Jaffe: Supports city-sponsored mentor/education program, perhaps with small grants, to help small-business owners in Missoula. “It's a low-investment way to bring a huge dividend. I'm a small-business owner, I know how hard it is to make a business work. This would support people already here.”

Sewer and annexation

Clemmensen: Sewering not an issue in Ward 2; separate sewer from density issues elsewhere. More intensive zoning and long-range planning needed. “We're building San Jose-style, one lucrative subdivision after another. But what are they going to look like in 20 or 30 years?”
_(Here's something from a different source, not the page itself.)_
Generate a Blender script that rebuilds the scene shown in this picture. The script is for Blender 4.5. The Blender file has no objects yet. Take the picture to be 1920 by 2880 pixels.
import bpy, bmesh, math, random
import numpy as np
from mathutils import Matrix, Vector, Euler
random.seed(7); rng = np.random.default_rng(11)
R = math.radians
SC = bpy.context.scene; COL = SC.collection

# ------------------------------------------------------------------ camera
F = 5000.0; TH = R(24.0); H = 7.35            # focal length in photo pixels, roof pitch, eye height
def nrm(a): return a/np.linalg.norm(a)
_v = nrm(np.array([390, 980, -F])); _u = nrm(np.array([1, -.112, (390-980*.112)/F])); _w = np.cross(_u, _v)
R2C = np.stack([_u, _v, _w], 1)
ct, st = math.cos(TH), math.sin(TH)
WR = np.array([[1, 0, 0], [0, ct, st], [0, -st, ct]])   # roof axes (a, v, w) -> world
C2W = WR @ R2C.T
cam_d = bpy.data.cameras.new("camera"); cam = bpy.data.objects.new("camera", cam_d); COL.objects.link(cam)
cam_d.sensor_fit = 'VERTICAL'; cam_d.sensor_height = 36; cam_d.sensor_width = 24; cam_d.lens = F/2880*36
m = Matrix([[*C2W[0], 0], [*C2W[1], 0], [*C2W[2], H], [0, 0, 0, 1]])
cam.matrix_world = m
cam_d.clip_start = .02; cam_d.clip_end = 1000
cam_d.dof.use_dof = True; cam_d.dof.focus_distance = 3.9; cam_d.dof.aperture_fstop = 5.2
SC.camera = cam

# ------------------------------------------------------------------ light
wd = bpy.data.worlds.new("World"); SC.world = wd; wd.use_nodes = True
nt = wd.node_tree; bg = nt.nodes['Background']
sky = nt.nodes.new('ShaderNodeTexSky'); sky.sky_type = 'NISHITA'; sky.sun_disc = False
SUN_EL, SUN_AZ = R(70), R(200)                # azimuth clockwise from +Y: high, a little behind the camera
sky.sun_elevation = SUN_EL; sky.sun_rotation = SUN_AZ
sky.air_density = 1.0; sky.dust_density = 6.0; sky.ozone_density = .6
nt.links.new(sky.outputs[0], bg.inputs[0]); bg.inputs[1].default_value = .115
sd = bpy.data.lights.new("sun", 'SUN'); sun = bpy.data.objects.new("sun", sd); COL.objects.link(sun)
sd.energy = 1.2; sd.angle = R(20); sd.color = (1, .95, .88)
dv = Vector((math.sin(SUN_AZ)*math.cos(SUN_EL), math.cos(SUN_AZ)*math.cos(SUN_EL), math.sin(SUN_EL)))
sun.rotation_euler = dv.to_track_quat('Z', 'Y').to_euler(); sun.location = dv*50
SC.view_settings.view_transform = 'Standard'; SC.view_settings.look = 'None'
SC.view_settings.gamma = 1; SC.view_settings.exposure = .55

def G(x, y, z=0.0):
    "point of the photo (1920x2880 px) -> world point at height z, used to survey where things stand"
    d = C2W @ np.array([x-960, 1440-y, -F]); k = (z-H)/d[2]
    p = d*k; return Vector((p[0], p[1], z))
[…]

Jaffe: Sewer for water quality, not for annexation; institute long-range, more intense planning to anticipate better where and how growth will happen.

Transportation

Clemmensen: Make bus rides free; add more park-and-rides and make them physically attractive and safe, and add incentives for employer/employee use; start long-range planning for eventual bypass connecting south Missoula to Interstate 90; conduct more intensive planning/modeling before traffic projects are installed. (“Traffic is like water. If you divert it one place, it will go somewhere else.”) Ban big commercial and logging trucks on Fifth, Sixth and Brooks streets; reconfigure Fifth and Sixth to reduce lanes, slow traffic, improve safety.
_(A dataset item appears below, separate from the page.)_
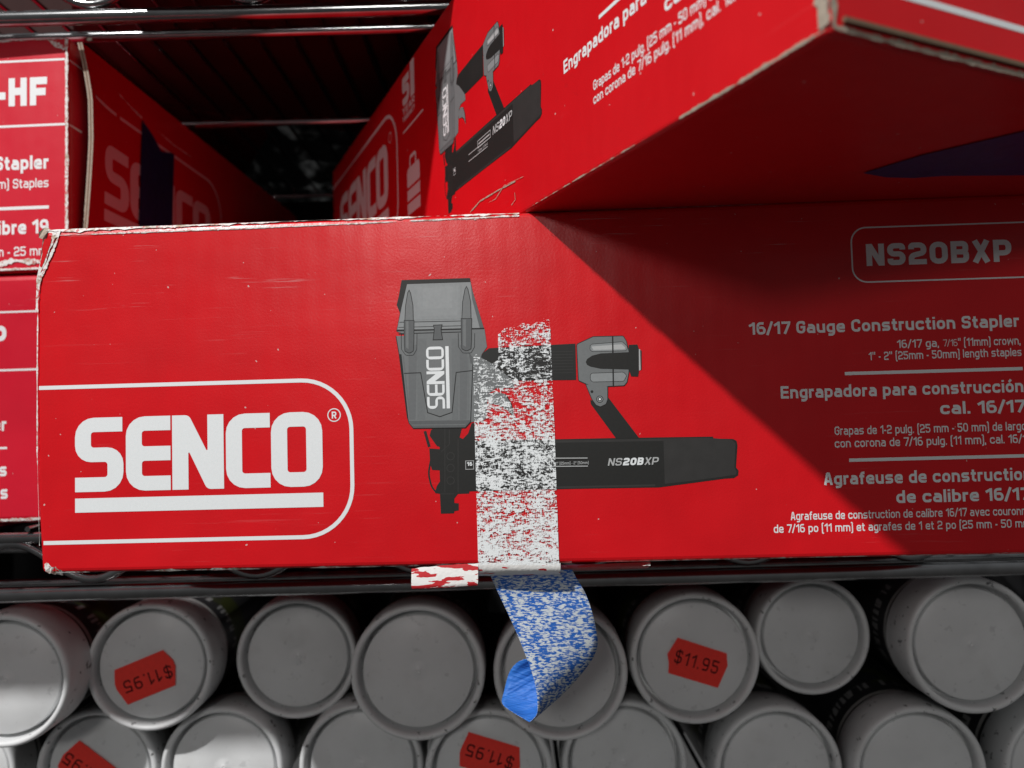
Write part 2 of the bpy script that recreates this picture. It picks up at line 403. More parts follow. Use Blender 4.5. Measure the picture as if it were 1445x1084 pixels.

Jaffe: Safety and quality-of-life issues “trump shortening trips for motorists around town. People do whatever is easiest: If you make it easy to ride a bike, more will ride a bike.” Supports free bus rides. Cut traffic on Fifth and Sixth to one lane, with a bike lane, to restore the neighborhood feeling along the streets.

City-owned utilities

Clemmensen: “This is a deal which will not particularly benefit Missoulians because it isn't an acquisition of the electricity, the gas or the oil; it is only buying the transmission lines, not the power. We won't have any influence over the price of power.”
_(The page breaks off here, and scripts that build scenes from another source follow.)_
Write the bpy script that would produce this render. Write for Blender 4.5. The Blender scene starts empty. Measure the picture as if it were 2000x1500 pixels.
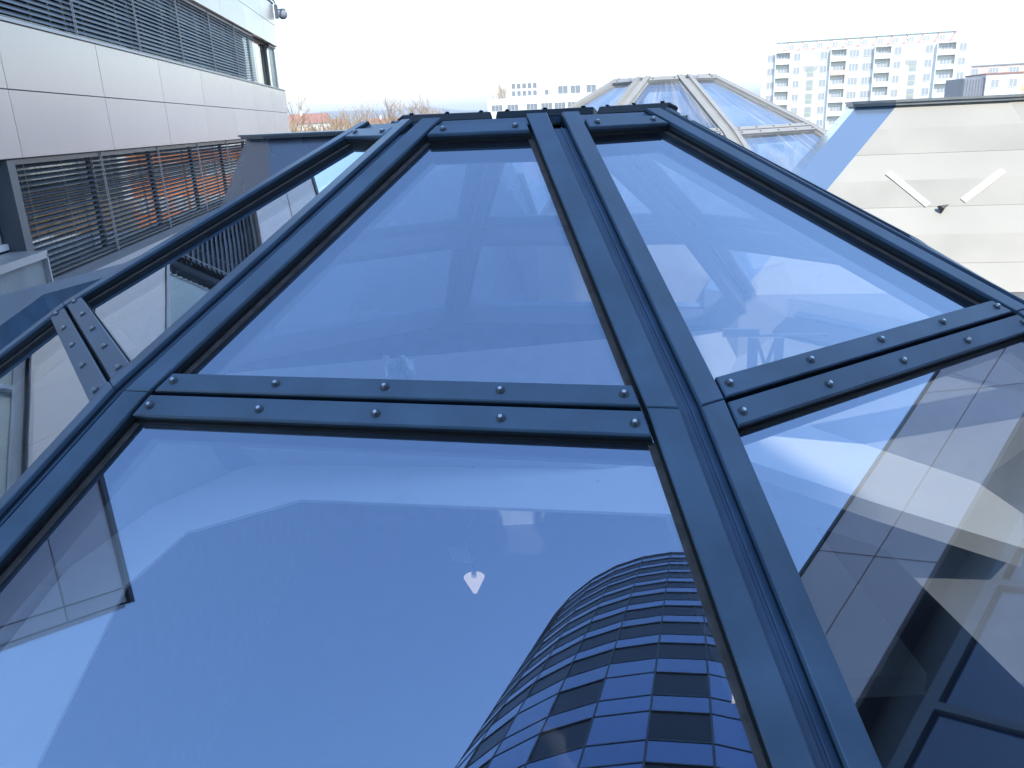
import bpy, bmesh, math, random
from mathutils import Vector as V, Matrix
R = math.radians
C = bpy.context.scene.collection
SC = bpy.context.scene

# ------------------------------------------------------------------ camera, sky, sun, exposure
PITCH, ROLL = R(18.1018), R(2.5766)
cam = bpy.data.cameras.new('camera'); co = bpy.data.objects.new('camera', cam); C.objects.link(co)
cam.lens = 36 * 1580 / 2000; cam.sensor_width = 36; cam.clip_start = .02; cam.clip_end = 20000
cp, sp = math.cos(PITCH), math.sin(PITCH)
U = V((0, sp, cp)); RT = V((1, 0, 0)); FW = V((0, cp, -sp))
c, s = math.cos(ROLL), math.sin(ROLL)
X = RT * c - U * s; Y = RT * s + U * c
m = Matrix((X, Y, -FW)).transposed().to_4x4()
co.matrix_world = m
SC.camera = co

SUN_AZ, SUN_EL = 165, 46          # compass style: clockwise from +Y
w = bpy.data.worlds.new("World"); SC.world = w; w.use_nodes = True
nt = w.node_tree; bg = nt.nodes['Background']
sky = nt.nodes.new('ShaderNodeTexSky'); sky.sky_type = 'NISHITA'; sky.sun_disc = False
sky.sun_elevation = R(SUN_EL); sky.sun_rotation = R(SUN_AZ)
sky.altitude = 200; sky.air_density = 1.4; sky.dust_density = .4; sky.ozone_density = 2.6
nt.links.new(sky.outputs[0], bg.inputs[0]); bg.inputs[1].default_value = 0.15
sd = V((math.sin(R(SUN_AZ)) * math.cos(R(SUN_EL)), math.cos(R(SUN_AZ)) * math.cos(R(SUN_EL)), math.sin(R(SUN_EL))))
sl = bpy.data.lights.new('sun', 'SUN'); sl.energy = 2.0; sl.angle = R(.53); sl.color = (1, .95, .87)
so = bpy.data.objects.new('sun', sl); C.objects.link(so); so.location = sd * 60
so.rotation_euler = (-sd).to_track_quat('-Z', 'Y').to_euler()
SC.view_settings.view_transform = 'Standard'; SC.view_settings.look = 'None'
SC.view_settings.gamma = 1; SC.view_settings.use_curve_mapping = False
SC.view_settings.exposure = 1.35
SC.render.engine = 'CYCLES'
SC.cycles.max_bounces = 14; SC.cycles.transparent_max_bounces = 24
SC.cycles.glossy_bounces = 6; SC.cycles.diffuse_bounces = 4

# ------------------------------------------------------------------ materials
MATS = {}
def mat(name, col, rough=.6, metal=0., noise=0., nscale=8., bump=0., bscale=40., spec=.5, coat=0., rnd=0.):
    m = bpy.data.materials.new(name); m.use_nodes = True
    t = m.node_tree; b = t.nodes['Principled BSDF']
    b.inputs['Roughness'].default_value = rough; b.inputs['Metallic'].default_value = metal
    b.inputs['Specular IOR Level'].default_value = spec; b.inputs['Coat Weight'].default_value = coat
    b.inputs['Base Color'].default_value = (*col, 1)
    tc = t.nodes.new('ShaderNodeTexCoord')
    if noise:
        n = t.nodes.new('ShaderNodeTexNoise'); n.inputs['Scale'].default_value = nscale; n.inputs['Detail'].default_value = 6
        t.links.new(tc.outputs['Object'], n.inputs['Vector'])
        r = t.nodes.new('ShaderNodeValToRGB')
        r.color_ramp.elements[0].position = .3; r.color_ramp.elements[1].position = .7
        r.color_ramp.elements[0].color = (*[x * (1 - noise) for x in col], 1)
        r.color_ramp.elements[1].color = (*[min(1, x * (1 + noise)) for x in col], 1)
        t.links.new(n.outputs[0], r.inputs[0]); t.links.new(r.outputs[0], b.inputs['Base Color'])
        q = t.nodes.new('ShaderNodeMapRange'); q.inputs[3].default_value = max(0, rough - .07); q.inputs[4].default_value = min(1, rough + .1)
        t.links.new(n.outputs[0], q.inputs[0]); t.links.new(q.outputs[0], b.inputs['Roughness'])
    if bump:
        n2 = t.nodes.new('ShaderNodeTexNoise'); n2.inputs['Scale'].default_value = bscale; n2.inputs['Detail'].default_value = 4
        t.links.new(tc.outputs['Object'], n2.inputs['Vector'])
        bp = t.nodes.new('ShaderNodeBump'); bp.inputs['Strength'].default_value = bump; bp.inputs['Distance'].default_value = .01
        t.links.new(n2.outputs[0], bp.inputs['Height']); t.links.new(bp.outputs[0], b.inputs['Normal'])
    if rnd:
        oi = t.nodes.new('ShaderNodeObjectInfo'); hv = t.nodes.new('ShaderNodeHueSaturation'); mr = t.nodes.new('ShaderNodeMapRange')
        mr.inputs[3].default_value = 1 - rnd; mr.inputs[4].default_value = 1 + rnd
        lk = b.inputs['Base Color'].links
        if lk: t.links.new(lk[0].from_socket, hv.inputs['Color'])
        else: hv.inputs['Color'].default_value = (*col, 1)
        t.links.new(oi.outputs['Random'], mr.inputs[0]); t.links.new(mr.outputs[0], hv.inputs['Value']); t.links.new(hv.outputs[0], b.inputs['Base Color'])
    MATS[name] = m
    return m

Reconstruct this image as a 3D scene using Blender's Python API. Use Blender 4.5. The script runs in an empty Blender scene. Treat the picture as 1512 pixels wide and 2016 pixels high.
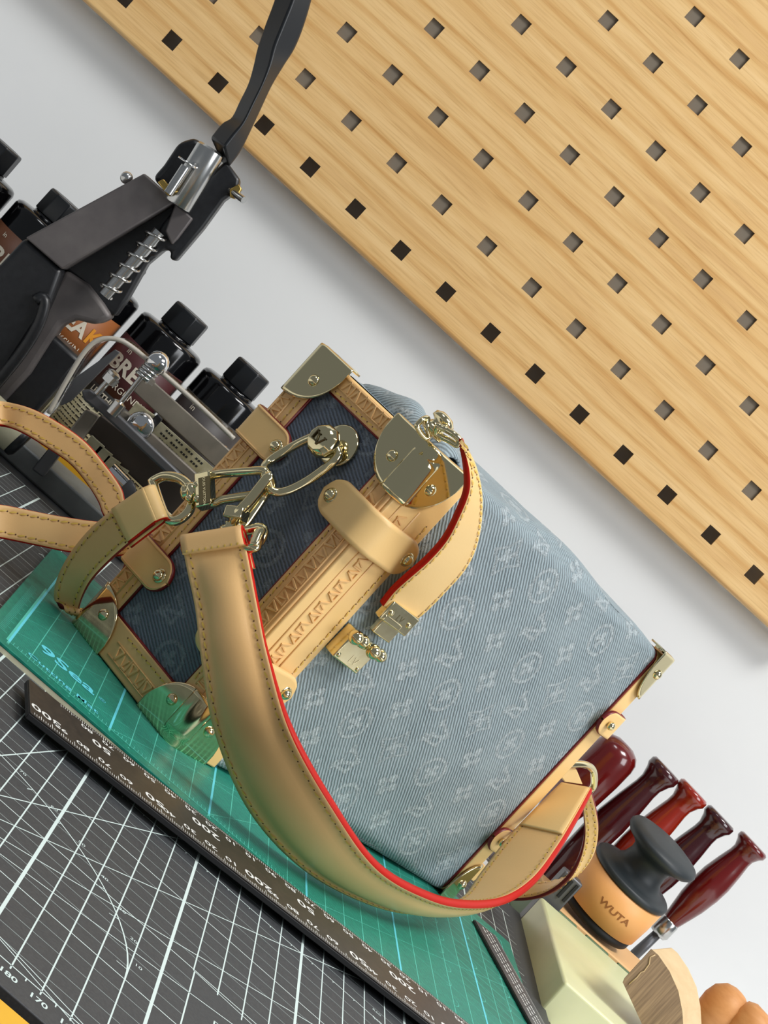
import bpy, bmesh, math, random
import numpy as np
from mathutils import Vector as V, Matrix

# ---------------------------------------------------------------- camera, world, lights, exposure
S = 0.001                                   # everything below is written in millimetres
F_PX = 3901.1
def _rot(r):
    t = np.linalg.norm(r); k = r/t
    K = np.array([[0,-k[2],k[1]],[k[2],0,-k[0]],[-k[1],k[0],0]])
    return np.eye(3)+np.sin(t)*K+(1-np.cos(t))*K@K
_a = math.radians(42.3)
RC = np.array([[math.cos(_a),0,math.sin(_a)],[math.sin(_a),0,-math.cos(_a)],[0,1,0]])@_rot(np.array([.058,-.0026,.093]))
CAM = np.array([0.,0.,176.6])
cam_d = bpy.data.cameras.new('camera'); cam = bpy.data.objects.new('camera', cam_d)
bpy.context.scene.collection.objects.link(cam)
M4 = Matrix.Identity(4)
for r in range(3):
    M4[r][0] = RC[0][r]; M4[r][1] = -RC[1][r]; M4[r][2] = -RC[2][r]; M4[r][3] = CAM[r]*S
cam.matrix_world = M4
cam_d.sensor_fit = 'AUTO'; cam_d.sensor_width = 36; cam_d.lens = F_PX/2016*36
cam_d.clip_start = .01; cam_d.clip_end = 20
bpy.context.scene.camera = cam

W = bpy.data.worlds.new('room_light'); bpy.context.scene.world = W; W.use_nodes = True
W.node_tree.nodes['Background'].inputs[0].default_value = (.86,.93,1,1)
W.node_tree.nodes['Background'].inputs[1].default_value = .22
def area(name, loc, target, sx, sy, power, col):
    l = bpy.data.lights.new(name,'AREA'); l.shape='RECTANGLE'; l.size=sx*S; l.size_y=sy*S; l.energy=power; l.color=col
    o = bpy.data.objects.new(name,l); bpy.context.scene.collection.objects.link(o)
    o.location = V(loc)*S; o.rotation_euler = (V(target)-V(loc)).to_track_quat('-Z','Y').to_euler(); return o
area('ceiling_lamp', (700,350,1500), (150,950,80), 700, 450, 23.5, (1,.985,.96))
area('window_light', (1500,-100,800), (200,1000,100), 800, 800, 16, (.94,.97,1))
area('bench_lamp', (-500,500,1500), (0,1000,100), 450, 300, 4.5, (.97,.99,1))
vs = bpy.context.scene.view_settings
vs.view_transform='Standard'; vs.look='None'; vs.gamma=1; vs.exposure=-0.1; vs.use_curve_mapping=False

# ---------------------------------------------------------------- helpers
def at(x,y,Y):
    d = RC.T@np.array([(x-756)/F_PX,(y-1008)/F_PX,1.]); return V(CAM+d*(Y/d[1]))
def onz(x,y,z):
    d = RC.T@np.array([(x-756)/F_PX,(y-1008)/F_PX,1.]); return V(CAM+d*((z-CAM[2])/d[2]))
def onpl(x,y,p0,n):
    d = RC.T@np.array([(x-756)/F_PX,(y-1008)/F_PX,1.]); return V(CAM+d*(np.dot(np.array(p0)-CAM,n)/np.dot(d,n)))
COL = bpy.context.scene.collection
def tag(o,label=None,cat=None,group=None,kind=None):
    if label: o['label']=label
    if cat: o['category']=cat
    if group: o['group']=group
    if kind: o['kind']=kind
    return o
def empty(name,loc,label,cat,group=None):
    o = bpy.data.objects.new(name,None); COL.objects.link(o); o.location=V(loc)*S; o.empty_display_size=.01
    return tag(o,label,cat,group)
def wloc(o):
    p = V((0,0,0))
    while o is not None: p += o.location; o = o.parent
    return p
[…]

Jaffe: “I have serious concerns and think the benefits may outweigh the public risk. A lot of what we want to accomplish (with the city owning transmission lines) can be done through the Public Service Commission. I'm wary (without more information).”

Impact of ballpark

Clemmensen: Insist that noise-mitigation promises are enforced and installed in the ballpark (berms, lower-volume public address system).

Jaffe: Do not install big parking area for ballpark to accommodate parking for one or two large events a year; find other solutions, such as park-and-rides.

A top ward issue

Clemmensen: Safety of students living in rental homes. Advocates rental standards and licensing; plans to start a voluntary program whether elected or not.

Jaffe: Institute design standards for small-lot construction. By setting egress, ingress, height, viewshed and other standards in advance, neighbors and landowners will know “how we can make a project that is a continuation of the neighborhood” while still allowing for smart infill and urban-core growth.